RECORDS SHOWN:

--- START ---

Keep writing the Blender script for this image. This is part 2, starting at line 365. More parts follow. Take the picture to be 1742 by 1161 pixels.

--- END ---
--- START ---

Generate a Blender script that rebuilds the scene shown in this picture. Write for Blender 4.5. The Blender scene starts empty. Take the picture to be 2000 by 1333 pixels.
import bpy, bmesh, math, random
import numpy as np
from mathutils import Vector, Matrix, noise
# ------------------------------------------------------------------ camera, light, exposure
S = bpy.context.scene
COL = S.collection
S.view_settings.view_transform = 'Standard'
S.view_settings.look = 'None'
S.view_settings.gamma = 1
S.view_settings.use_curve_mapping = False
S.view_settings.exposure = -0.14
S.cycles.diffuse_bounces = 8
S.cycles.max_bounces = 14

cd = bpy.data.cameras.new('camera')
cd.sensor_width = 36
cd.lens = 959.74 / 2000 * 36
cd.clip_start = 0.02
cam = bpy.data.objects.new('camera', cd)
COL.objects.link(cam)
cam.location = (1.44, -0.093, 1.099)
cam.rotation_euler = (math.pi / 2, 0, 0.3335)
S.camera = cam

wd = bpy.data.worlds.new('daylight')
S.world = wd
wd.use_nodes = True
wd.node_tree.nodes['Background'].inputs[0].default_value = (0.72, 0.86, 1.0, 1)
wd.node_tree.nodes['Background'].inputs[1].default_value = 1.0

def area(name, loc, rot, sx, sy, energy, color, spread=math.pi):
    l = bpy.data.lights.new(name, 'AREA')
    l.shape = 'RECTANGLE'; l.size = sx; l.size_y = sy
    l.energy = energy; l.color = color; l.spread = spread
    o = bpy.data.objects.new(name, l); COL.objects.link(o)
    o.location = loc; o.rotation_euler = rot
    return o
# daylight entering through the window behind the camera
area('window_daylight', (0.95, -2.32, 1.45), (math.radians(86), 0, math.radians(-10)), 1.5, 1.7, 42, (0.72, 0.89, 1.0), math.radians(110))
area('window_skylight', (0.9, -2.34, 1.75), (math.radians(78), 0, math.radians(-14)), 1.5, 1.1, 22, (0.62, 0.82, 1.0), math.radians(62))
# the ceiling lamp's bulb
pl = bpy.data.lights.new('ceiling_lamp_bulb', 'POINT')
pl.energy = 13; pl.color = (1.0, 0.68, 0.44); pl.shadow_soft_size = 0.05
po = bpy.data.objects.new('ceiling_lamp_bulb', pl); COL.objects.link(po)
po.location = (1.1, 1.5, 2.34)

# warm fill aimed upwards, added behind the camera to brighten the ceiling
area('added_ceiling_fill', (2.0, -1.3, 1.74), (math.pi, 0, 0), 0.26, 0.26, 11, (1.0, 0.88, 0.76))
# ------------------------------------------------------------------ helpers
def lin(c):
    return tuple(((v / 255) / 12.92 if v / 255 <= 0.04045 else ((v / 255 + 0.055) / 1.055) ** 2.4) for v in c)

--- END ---
--- START ---

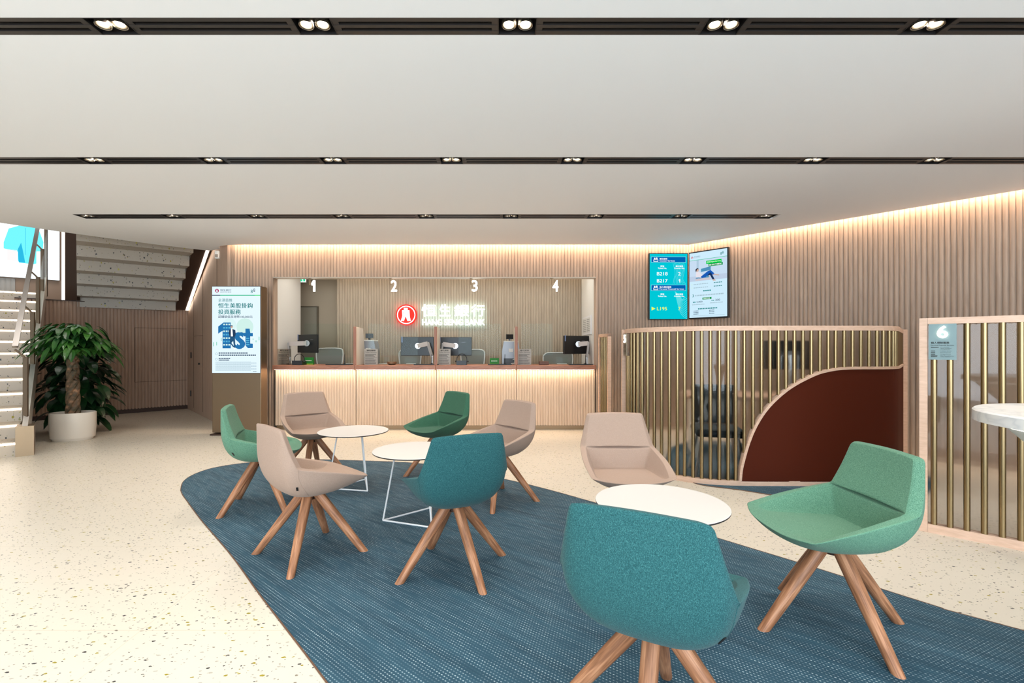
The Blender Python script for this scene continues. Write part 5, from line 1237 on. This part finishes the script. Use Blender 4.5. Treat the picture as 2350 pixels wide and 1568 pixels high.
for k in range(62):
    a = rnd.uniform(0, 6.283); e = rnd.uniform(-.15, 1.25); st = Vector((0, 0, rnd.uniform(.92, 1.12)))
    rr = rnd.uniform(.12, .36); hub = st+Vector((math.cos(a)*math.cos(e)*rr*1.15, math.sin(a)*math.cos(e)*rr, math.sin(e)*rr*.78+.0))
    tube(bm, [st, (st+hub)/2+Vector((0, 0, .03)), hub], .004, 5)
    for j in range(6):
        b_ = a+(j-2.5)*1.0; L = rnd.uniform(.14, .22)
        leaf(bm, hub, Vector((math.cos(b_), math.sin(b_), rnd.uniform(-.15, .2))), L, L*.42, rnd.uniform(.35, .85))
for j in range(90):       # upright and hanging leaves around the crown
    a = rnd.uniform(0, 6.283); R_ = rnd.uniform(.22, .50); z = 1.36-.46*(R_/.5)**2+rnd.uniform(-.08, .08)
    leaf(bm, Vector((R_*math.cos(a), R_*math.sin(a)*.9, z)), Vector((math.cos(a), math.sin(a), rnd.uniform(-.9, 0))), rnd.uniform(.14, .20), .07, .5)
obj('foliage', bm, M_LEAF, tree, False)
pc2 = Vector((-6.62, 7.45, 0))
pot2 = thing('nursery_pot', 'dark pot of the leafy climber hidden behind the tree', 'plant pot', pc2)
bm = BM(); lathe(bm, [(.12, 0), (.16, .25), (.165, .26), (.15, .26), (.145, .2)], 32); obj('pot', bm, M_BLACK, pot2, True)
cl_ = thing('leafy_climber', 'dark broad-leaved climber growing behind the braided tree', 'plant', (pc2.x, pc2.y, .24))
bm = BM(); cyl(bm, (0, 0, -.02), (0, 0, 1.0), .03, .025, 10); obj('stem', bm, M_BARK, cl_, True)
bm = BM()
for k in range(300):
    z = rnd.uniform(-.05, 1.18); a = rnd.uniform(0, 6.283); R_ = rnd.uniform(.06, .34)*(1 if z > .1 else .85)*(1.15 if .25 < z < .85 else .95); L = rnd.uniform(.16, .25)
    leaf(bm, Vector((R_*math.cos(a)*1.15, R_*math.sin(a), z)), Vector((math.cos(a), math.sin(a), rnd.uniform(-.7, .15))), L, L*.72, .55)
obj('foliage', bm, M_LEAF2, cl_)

--- END ---

SET TASK: Everything from the line with "The Blender Python" through the line with "obj('foliage', bm, M_LEAF2, cl_)", both ends included, should be repeated exactly; nothing else should appear.

SOLUTION TO THIS PROBLEM:
The Blender Python script for this scene continues. Write part 5, from line 1237 on. This part finishes the script. Use Blender 4.5. Treat the picture as 2350 pixels wide and 1568 pixels high.
for k in range(62):
    a = rnd.uniform(0, 6.283); e = rnd.uniform(-.15, 1.25); st = Vector((0, 0, rnd.uniform(.92, 1.12)))
    rr = rnd.uniform(.12, .36); hub = st+Vector((math.cos(a)*math.cos(e)*rr*1.15, math.sin(a)*math.cos(e)*rr, math.sin(e)*rr*.78+.0))
    tube(bm, [st, (st+hub)/2+Vector((0, 0, .03)), hub], .004, 5)
    for j in range(6):
        b_ = a+(j-2.5)*1.0; L = rnd.uniform(.14, .22)
        leaf(bm, hub, Vector((math.cos(b_), math.sin(b_), rnd.uniform(-.15, .2))), L, L*.42, rnd.uniform(.35, .85))
for j in range(90):       # upright and hanging leaves around the crown
    a = rnd.uniform(0, 6.283); R_ = rnd.uniform(.22, .50); z = 1.36-.46*(R_/.5)**2+rnd.uniform(-.08, .08)
    leaf(bm, Vector((R_*math.cos(a), R_*math.sin(a)*.9, z)), Vector((math.cos(a), math.sin(a), rnd.uniform(-.9, 0))), rnd.uniform(.14, .20), .07, .5)
obj('foliage', bm, M_LEAF, tree, False)
pc2 = Vector((-6.62, 7.45, 0))
pot2 = thing('nursery_pot', 'dark pot of the leafy climber hidden behind the tree', 'plant pot', pc2)
bm = BM(); lathe(bm, [(.12, 0), (.16, .25), (.165, .26), (.15, .26), (.145, .2)], 32); obj('pot', bm, M_BLACK, pot2, True)
cl_ = thing('leafy_climber', 'dark broad-leaved climber growing behind the braided tree', 'plant', (pc2.x, pc2.y, .24))
bm = BM(); cyl(bm, (0, 0, -.02), (0, 0, 1.0), .03, .025, 10); obj('stem', bm, M_BARK, cl_, True)
bm = BM()
for k in range(300):
    z = rnd.uniform(-.05, 1.18); a = rnd.uniform(0, 6.283); R_ = rnd.uniform(.06, .34)*(1 if z > .1 else .85)*(1.15 if .25 < z < .85 else .95); L = rnd.uniform(.16, .25)
    leaf(bm, Vector((R_*math.cos(a)*1.15, R_*math.sin(a), z)), Vector((math.cos(a), math.sin(a), rnd.uniform(-.7, .15))), L, L*.72, .55)
obj('foliage', bm, M_LEAF2, cl_)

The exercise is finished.